Many blogs are outlets for navel-gazing. I’ve never been all that interested in exploring myself or my feelings; I much prefer looking outward and jotting observations. That eventually translated into some travel writing assignments, and lately I’ve been building up that part of the portfolio. This month, I have a piece in the November issue of National Geographic Traveler and my fourth piece for the Los Angeles Times travel section appears this weekend. Last month, I had a highly trafficked piece in Guernica, an idea that just landed in my lap while on vacation in San Francisco. Recently, editors have been saying nice things about my writing, which as any writer will tell you, never gets old. So things are good.

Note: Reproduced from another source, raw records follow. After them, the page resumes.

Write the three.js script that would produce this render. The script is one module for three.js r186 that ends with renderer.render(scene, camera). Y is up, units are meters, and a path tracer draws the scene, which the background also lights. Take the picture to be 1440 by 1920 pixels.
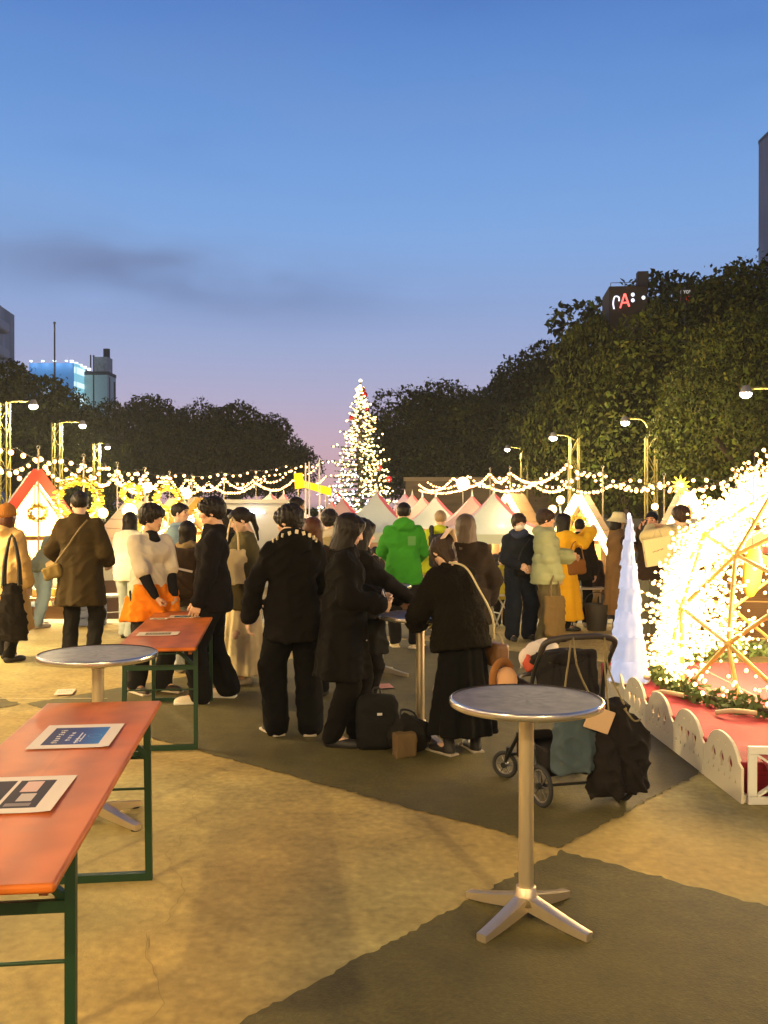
import * as THREE from 'three';
import { ImprovedNoise } from 'three/addons/math/ImprovedNoise.js';
import { RoundedBoxGeometry } from 'three/addons/geometries/RoundedBoxGeometry.js';
import { mergeGeometries } from 'three/addons/utils/BufferGeometryUtils.js';

// ---------------------------------------------------------------- camera, sky, sun, exposure
const scene = new THREE.Scene();
const F = 1760, EYE = 1.7, HOR = 950;                  // focal length in photo pixels, eye height, horizon row
const camera = new THREE.PerspectiveCamera(2 * Math.atan(960 / F) * 180 / Math.PI, 0.75, 0.05, 1500);
camera.position.set(0, EYE, 0);
camera.rotation.set(-Math.atan(10 / F), 0, 0);
const renderer = new THREE.WebGLRenderer({ antialias: true });
renderer.setSize(768, 1024);
renderer.toneMapping = THREE.LinearToneMapping;
renderer.toneMappingExposure = 1.0;
renderer.shadowMap.enabled = true;
renderer.shadowMap.type = THREE.PCFSoftShadowMap;
const LAMP_GAIN = 1.0;
scene.fog = new THREE.FogExp2(0xffffff, 0.00055);      // added thin haze, standing in for lens glow round the lamps

const noise3 = new ImprovedNoise();
const nz = (x, y, z) => noise3.noise(x + 131.7, y + 57.3, z + 211.1);
const fbm = (x, y, z, o = 4) => { let a = 0, w = 0.5; for (let i = 0; i < o; i++) { a += w * nz(x, y, z); x *= 2.03; y *= 2.03; z *= 2.03; w *= 0.5; } return a; };
let seed = 12345;
const rnd = () => { seed = (seed + 0x6d2b79f5) | 0; let t = Math.imul(seed ^ (seed >>> 15), 1 | seed); t = (t + Math.imul(t ^ (t >>> 7), 61 | t)) ^ t; return ((t ^ (t >>> 14)) >>> 0) / 4294967296; };
const rr = (a, b) => a + (b - a) * rnd();
const reseed = (n) => { seed = n * 7919 + 17; };
const clamp = (x, a = 0, b = 1) => Math.min(b, Math.max(a, x));
const lerp = (a, b, t) => a + (b - a) * t;
const smooth = (a, b, x) => { const t = clamp((x - a) / (b - a)); return t * t * (3 - 2 * t); };
const toLin = (c) => (c <= 0.04045 ? c / 12.92 : Math.pow((c + 0.055) / 1.055, 2.4));

{ // dusk sky: pink band over the set sun behind the plaza, blue above, deeper blue towards the zenith and behind
  const W = 1024, H = 512, data = new Float32Array(W * H * 4);
  const stops = [[-90, 120, 112, 110], [-1, 204, 164, 170], [1.5, 214, 170, 174], [4, 203, 175, 193], [6.5, 183, 178, 209], [9, 165, 177, 217], [12, 147, 174, 224], [16, 131, 174, 232], [20, 116, 163, 226], [25, 97, 145, 214], [30, 79, 124, 198], [42, 46, 80, 146], [60, 34, 60, 118], [90, 26, 47, 98]];
  const at = (e) => {
    let i = 1; while (i < stops.length - 1 && stops[i][0] < e) i++;
    const [e0, ...a] = stops[i - 1], [e1, ...b] = stops[i], t = clamp((e - e0) / (e1 - e0));
    return a.map((v, k) => toLin(lerp(v, b[k], t) / 255));
  };
  for (let y = 0; y < H; y++) for (let x = 0; x < W; x++) {
    const e = ((y + 0.5) / H - 0.5) * 180, a = ((x + 0.5) / W - 0.5) * 360;      // a: -90 is straight ahead (-z)
    let az = a + 90; if (az > 180) az -= 360; if (az < -180) az += 360;
    const c = at(e), away = smooth(35, 150, Math.abs(az));
    const low = 1 - smooth(2, 11, e);
    for (let k = 0; k < 3; k++) {
      let v = c[k];
      v *= 1 - 0.6 * away;
      v *= 1 + (k === 0 ? -0.10 : k === 2 ? 0.05 : 0) * smooth(0, 25, az) * (1 - away) * low;
      data[(y * W + x) * 4 + k] = v;
    }
    // a low bank of dim violet cloud and faint wisps
    if (e > 0 && e < 60) {
      const n = fbm(az * 0.09, e * 0.42, 3.3, 5), n2 = fbm(az * 0.05 + 9, e * 0.22, 8.1, 4);
      const bank = Math.exp(-(((az + 13) / 11) ** 2) - ((e - 13.3 + 0.07 * (az + 10)) / 1.9) ** 2) * smooth(-0.42, 0.16, n);
      const upper = 0.42 * smooth(0.0, 0.4, n2) * smooth(7, 14, e) * (1 - smooth(30, 48, e));
      const d = data, i = (y * W + x) * 4, g = [0.175, 0.245, 0.46];
      const dim = [0.62, 0.72, 0.82];
      for (let k = 0; k < 3; k++) { d[i + k] = lerp(d[i + k], g[k] * 0.90, 0.92 * bank); d[i + k] = lerp(d[i + k], d[i + k] * 0.9 + [0.05, 0.04, 0.03][k], upper * 0.7); d[i + k] *= lerp(1, dim[k], 0.30 * smooth(0.05, 0.4, -n2) * smooth(8, 16, e) * (1 - smooth(30, 45, e))); }
    }
    data[(y * W + x) * 4 + 3] = 1;
  }
  const t = new THREE.DataTexture(data, W, H, THREE.RGBAFormat, THREE.FloatType);
  t.mapping = THREE.EquirectangularReflectionMapping; t.magFilter = THREE.LinearFilter; t.minFilter = THREE.LinearFilter; t.needsUpdate = true;
  scene.background = t; scene.environment = t;
}
{ // the last of the daylight, from low behind the big tree
  const sun = new THREE.DirectionalLight(new THREE.Color().setRGB(1, 0.72, 0.66), 0.03);
  sun.position.set(-8, 9, -90); sun.target.position.set(0, 0, 0); sun.castShadow = true; sun.shadow.radius = 40;
  Object.assign(sun.shadow.camera, { left: -30, right: 30, top: 30, bottom: -30, far: 200 });
  sun.name = 'evening_glow'; scene.add(sun, sun.target);
}

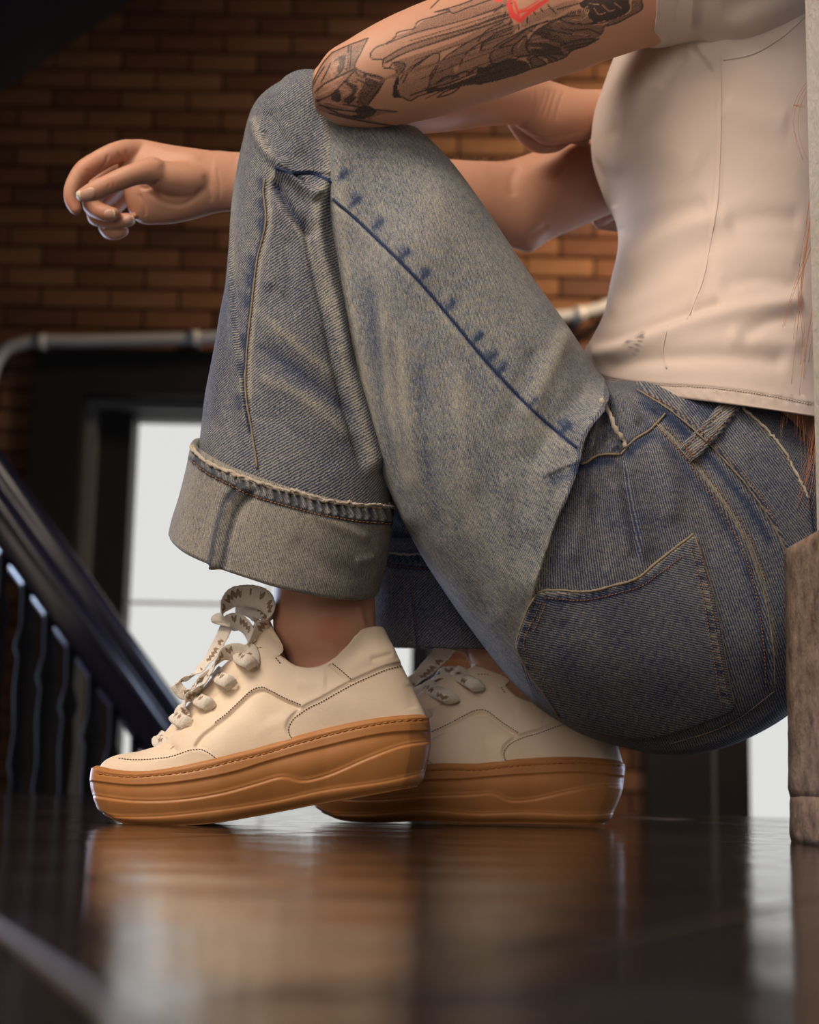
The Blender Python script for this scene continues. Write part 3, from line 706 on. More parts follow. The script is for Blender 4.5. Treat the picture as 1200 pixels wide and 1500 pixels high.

To celebrate our 10-year wedding anniversary, Mike and I went to Daniel. To celebrate my 10-year blogging anniversary tomorrow, I’ll be cleaning a chicken coop and vacuuming our living room even though blogging can be as much as fun as marriage and any excuse to have cake and champagne is a good excuse. Over the course of this blog, I changed jobs a number of times, but I’m still married to the same guy, we have a healthy, happy sixth grader, we dragged her to nine countries and several states, and to paraphrase Dani Shapiro, I’m still writing—and getting paid for it! We’re all still here, still chugging along, still doing our thing minus one loud, miserable editor, and come to think of it, that’s worth cake and champagne after all.